Internal definitions are a useful tool for structuring larger procedures. However, certain internal definitions can thwart compiler optimizations. Consider the following two procedures, where compute-100 is some unknown procedure that we just know returns ‘100’.

(define (f1)
  (define v 100)
  (lambda () v))

(define (f2)
  (define v (compute-100))
  (lambda () v))

The procedure returned by f1 will always give the same result and the compiler can prove this. The procedure returned by f2 may return different results, even if f2 is only called once. Because of this, the compiler has to allocate a memory cell to v. How can the procedure return different results?

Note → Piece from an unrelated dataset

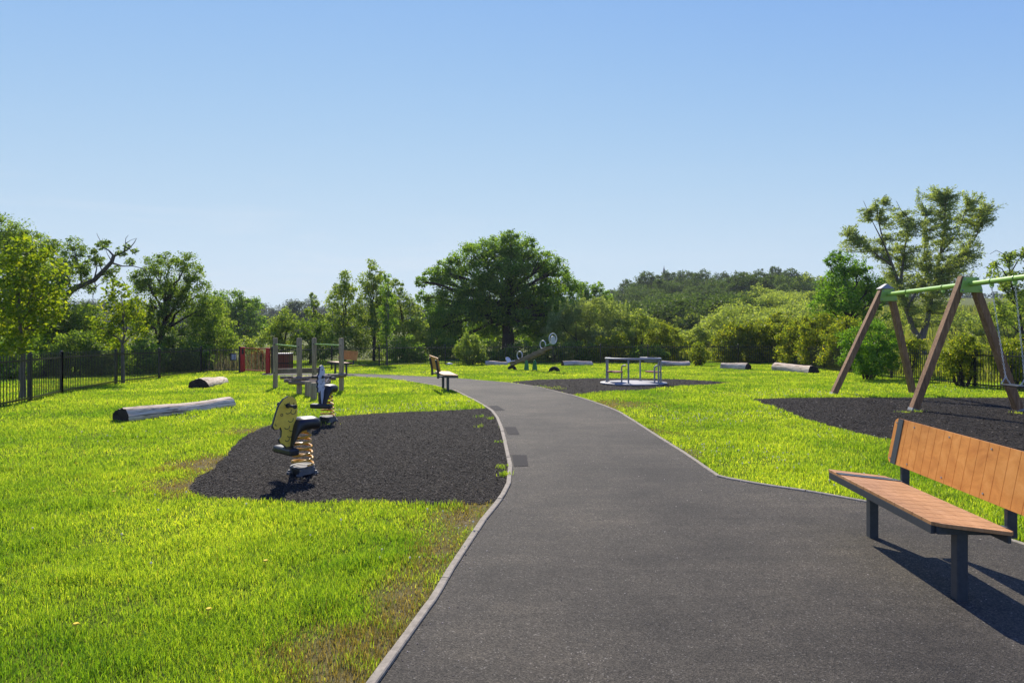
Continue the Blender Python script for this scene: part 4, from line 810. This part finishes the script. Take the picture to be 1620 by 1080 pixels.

The fundamental reason is that the continuation may escape during the evaluation of (compute-100), allowing the rest of the body of f2 to be executed again:

(define keep)

(define (compute-100)
  (call-with-current-continuation
   (lambda (k)
     (set! keep k)
     100)))

(define p (f2))

(p)                ⇒ 100
(keep -999)        ⇒ p     re-define v and p
(p)                ⇒ -999

To avoid the inefficiency introduced to handle the general case, the compiler must prove that the continuation cannot possibly escape. The compiler knows that lambda expressions and constants do not let their continuations escape, so order the internal definitions so that definitions of the following forms come first:

(define x 'something)
(define x (lambda (…) …))
(define (f u v) …)

Note: The IEEE Scheme standard permits only lambda expressions and constants as the value of internal defines. Furthermore, all internal definitions must appear before any other expressions in the body. Following the standard simultaneously assures portability and avoids the implementation inefficiencies described in this section.